SEPTARIA, called antiently ludus Helmontii, (the quoits of Van Helmont, from their form,) are lenticular concretions of clay ironstone, intersected by veins of calc-spar, which, when calcined, and ground to powder, form an excellent hydraulic cement. See [Mortar, Hydraulic].

SERPENTINE, is a mineral of the magnesian family, of a green colour; it is scratched by calcareous spar, is sectile, tough, and therefore easily cut into ornamental forms. It occurs in Unst and Fetlar, in Shetland; at Portsoy, in Banffshire; in Cornwall; and the Isle of Holyhead. The floors of bakers’ ovens are advantageously laid with slabs of serpentine.

SHAFT, in mining, signifies a perpendicular or slightly inclined pit.

SHAGREEN. (Chagrin, Fr. and Germ.) The true oriental shagreen is essentially different from all modifications of leather and parchment. It approaches the latter somewhat, indeed, in its nature, since it consists of a dried skin, not combined with any tanning or foreign matter whatever. Its distinguishing characteristic is having the grain or hair side covered over with small rough round specks or granulations.

It is prepared from the skins of horses, wild asses, and camels; of strips cut along the chine, from the neck towards the tail, apparently because this stronger and thicker portion of the skin is best adapted to the operations about to be described. These fillets are to be steeped in water till the epidermis becomes loose, and the hairs easily come away by the roots; after which they are to be stretched upon a board, and dressed with the currier’s fleshing-knife. They must be kept continually moist, and extended by cords attached to their edges, with the flesh side uppermost upon the board. Each strip now resembles a wet bladder, and is to be stretched in an open square wooden frame by means of strings tied to its edges, till it be as smooth and tense as a drum-head. For this purpose it must be moistened and extended from time to time in the frame.

The grain or hair side of the moist strip of skin must next be sprinkled over with a kind of seeds called Allabuta, which are to be forced into its surface either by tramping with the feet, or with a simple press, a piece of felt or other thick stuff being laid upon the seeds. These seeds belong probably to the Chenapodium album. They are lenticular, hard, of a shining black colour, farinaceous within, about the size of poppy seed, and are sometimes used to represent the eyes in wax figures.

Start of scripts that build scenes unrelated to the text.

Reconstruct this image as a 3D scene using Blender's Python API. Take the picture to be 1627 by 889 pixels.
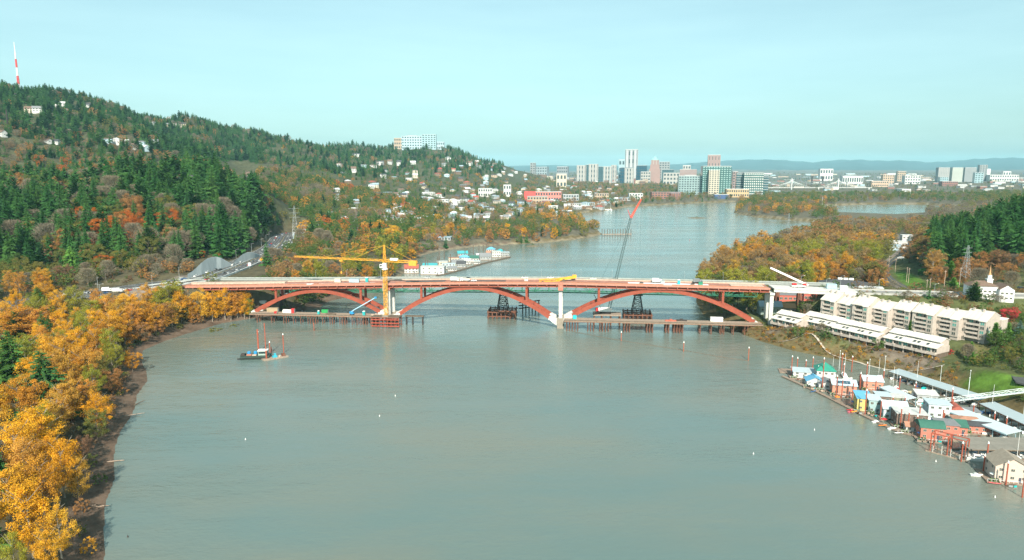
import bpy, math, random
import numpy as np
from mathutils import Vector, Matrix
R = math.radians
rnd = random.Random(7)
npr = np.random.RandomState(11)
scene = bpy.context.scene
col = scene.collection
for o in list(bpy.data.objects):
    bpy.data.objects.remove(o)

# ------------------------------------------------------------------ camera
FPX, CX, CY, HZ, CAMZ = 1100.0, 813.5, 444.5, 266.0, 122.0
PITCH = math.atan((CY - HZ) / FPX)
SP, CP = math.sin(PITCH), math.cos(PITCH)
cam_d = bpy.data.cameras.new('camera')
cam = bpy.data.objects.new('camera', cam_d)
col.objects.link(cam)
cam_d.sensor_width = 36.0
cam_d.lens = FPX / 1627.0 * 36.0
cam_d.clip_start = 1.0
cam_d.clip_end = 120000.0
cam.location = (0, 0, CAMZ)
cam.rotation_euler = (R(90) - PITCH, 0, 0)
scene.camera = cam

# ------------------------------------------------------------------ sky, sun, exposure
SUN_EL, SUN_AZ = R(37), R(180 - 4)          # azimuth clockwise from +Y: behind the camera, from its left
world = bpy.data.worlds.new('World')
scene.world = world
world.use_nodes = True
nt = world.node_tree
bg = nt.nodes['Background']
sky = nt.nodes.new('ShaderNodeTexSky')
sky.sky_type = 'NISHITA'
sky.sun_disc = False
sky.sun_elevation = SUN_EL
sky.sun_rotation = SUN_AZ
sky.altitude = 100.0
sky.air_density = 1.0
sky.dust_density = 2.0
sky.ozone_density = 1.0
hsv = nt.nodes.new('ShaderNodeHueSaturation')
hsv.inputs['Saturation'].default_value = 0.55
tint = nt.nodes.new('ShaderNodeMix'); tint.data_type = 'RGBA'; tint.blend_type = 'MULTIPLY'
tint.inputs[0].default_value = 1.0
tint.inputs[7].default_value = (0.74, 1.08, 1.06, 1)
# thin high veil of cloud, faint
tc = nt.nodes.new('ShaderNodeTexCoord')
mp = nt.nodes.new('ShaderNodeMapping'); mp.inputs['Scale'].default_value = (1.6, 1.6, 11.0)
nz = nt.nodes.new('ShaderNodeTexNoise'); nz.inputs['Scale'].default_value = 2.6; nz.inputs['Detail'].default_value = 8
rp = nt.nodes.new('ShaderNodeMapRange')
rp.inputs[1].default_value = 0.35; rp.inputs[2].default_value = 0.75
rp.inputs[3].default_value = 0.12; rp.inputs[4].default_value = 0.24
veil = nt.nodes.new('ShaderNodeMix'); veil.data_type = 'RGBA'
veil.inputs[7].default_value = (6.6, 9.3, 9.2, 1)
nt.links.new(tc.outputs['Generated'], mp.inputs['Vector'])
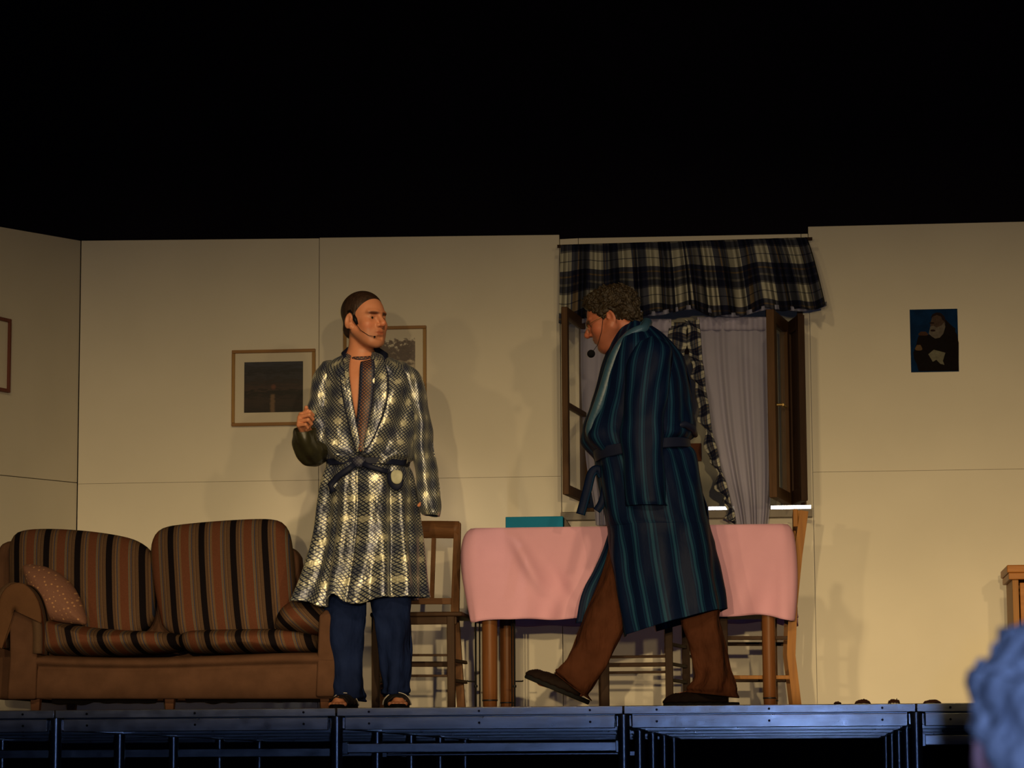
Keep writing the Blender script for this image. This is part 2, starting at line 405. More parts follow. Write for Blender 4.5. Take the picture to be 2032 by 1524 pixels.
# window flat with opening
ox0, ox1 = P(1150, 800, YW).x, P(1596, 800, YW).x
oz0, oz1 = wz(1400, 1012), wz(1400, 520)
m = M(); zt0, zt1 = wz(1112, 474), wz(1608, 463); yy = YW + .012
panel(m, X2, X3, 0, oz0, y=yy); panel(m, X2, ox0, oz0, zt0, zt0 + .003, y=yy); panel(m, ox0, ox1, oz1, zt0 + .003, zt1, y=yy); panel(m, ox1, X3, oz0, zt1, zt1, y=yy)
m.box((ox0 - .06, yy + .031, 0), (ox0 - .01, yy + .08, zt0 - .05)); m.box((ox1 + .005, yy + .031, 0), (ox1 + .05, yy + .08, zt0 - .05))
tag(m.build('wall_back_middle', MWALL), 'cream stage flat that holds the window', 'wall', kind='structure')
ZS2 = wz(1700, 936)
m = M(); zr0, zr1 = wz(1604, 450), wz(2032, 440)
xe = XR; X4 = X3 + 1.27
for a, b in ((X3, X4 + .62), (X4 + .62, xe)):
    panel(m, a, b, 0, ZS2); k0 = zr0 + (zr1 - zr0) * (a - X3) / 1.1; k1 = zr0 + (zr1 - zr0) * (b - X3) / 1.1
    panel(m, a, b, ZS2, min(k0, zr1 + .01), min(k1, zr1 + .02))
m.box((X4, YW + .031, 0), (X4 + .06, YW + .08, zr0 - .1))
tag(m.build('wall_back_right', MWALL), 'cream painted stage flats right of the window', 'wall', kind='structure')
# splayed left flat: from the corner towards the audience
c0 = Vector((XL, YW, 0)); ca = P(0, 943, YW - .62); dirl = Vector((ca.x - c0.x, ca.y - c0.y, 0)).normalized()
Lw = 1.6; c1 = c0 + dirl * Lw
def zat(px, py, s):                                 # height on the splayed flat at the pixel
    d = ray(px, py); nrm = Vector((-dirl.y, dirl.x, 0)); t = (c0 - CAM).dot(nrm) / d.dot(nrm); return CAM + d * t
q0 = zat(0, 450, 0); qs = zat(0, 943, 0); dd = (Vector((q0.x, q0.y, 0)) - c0).length
zc = wz(157, 478); ze = zc + (q0.z - zc) * Lw / dd; zsc = wz(152, 958); zse = zsc + (qs.z - zsc) * Lw / dd
nrm = Vector((dirl.y, -dirl.x, 0)); nrm = -nrm if nrm.x > 0 else nrm
m = M()
for za, zb, zc_, zd in ((0, 0, zsc - .002, zse - .002), (zsc + .002, zse + .002, zc, ze)):
    a, b = c0 - dirl * 0 + Vector((-.004, 0, 0)), c1
    vs = []
    for off in (Vector(), nrm * .03):
        vs += [a + off + Vector((0, 0, za)), b + off + Vector((0, 0, zb)), b + off + Vector((0, 0, zd)), a + off + Vector((0, 0, zc_))]
    m.add(vs, [(0,1,2,3),(7,6,5,4),(0,4,5,1),(1,5,6,2),(2,6,7,3),(3,7,4,0)])
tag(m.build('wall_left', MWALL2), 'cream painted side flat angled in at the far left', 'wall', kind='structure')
m = M(); m.box((-9, 5.4, -1.2), (8, 5.5, 7))
tag(m.build('wall_rear', MBLACK), 'black masking cloth hanging behind the set', 'backdrop', kind='structure')
m = M(); m.box((-5.8, .012, -.022), (4.6, 5.39, 0))
tag(m.build('floor', MFLOOR), 'stage floor boards', 'floor', kind='structure')
m = M(); m.box((-9, -14.5, -1.52), (8, 5.5, -1.42))
tag(m.build('floor_hall', MHALL), 'dark floor of the hall in front of and under the stage', 'floor', kind='structure')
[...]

The skin is exposed to dry in the shade, with the seeds indented into its surface; after which it is freed from them by shaking it, and beating upon its other side with a stick. The outside will be then horny, and pitted with small hollows corresponding to the shape and number of the seeds.

In order to make the next process intelligible, we must advert to another analogous and well-known operation. When we make impressions in fine-grained dry wood with steel punches or letters of any kind, then plane away the wood till we come to the level of the bottom of these impressions, afterwards steep the wood in water, the condensed or punched points will swell above the surface, and place the letters in relief. Snuff-boxes have been sometimes marked with prominent figures in this way. Now shagreen is treated in a similar manner.

The strip of skin is stretched in an inclined plane, with its upper edge attached to hooks, and its under one loaded with weights, in which position it is thinned off with a proper semi-lunar knife, but not so much as to touch the bottom of the seed-pits or depressions. By maceration in water, the skin is then made to swell, and the pits become prominent over the surface which had been shaved. The swelling is completed by steeping the strips in a warm solution of soda, after which they are cleansed by the action of salt brine, and then dyed.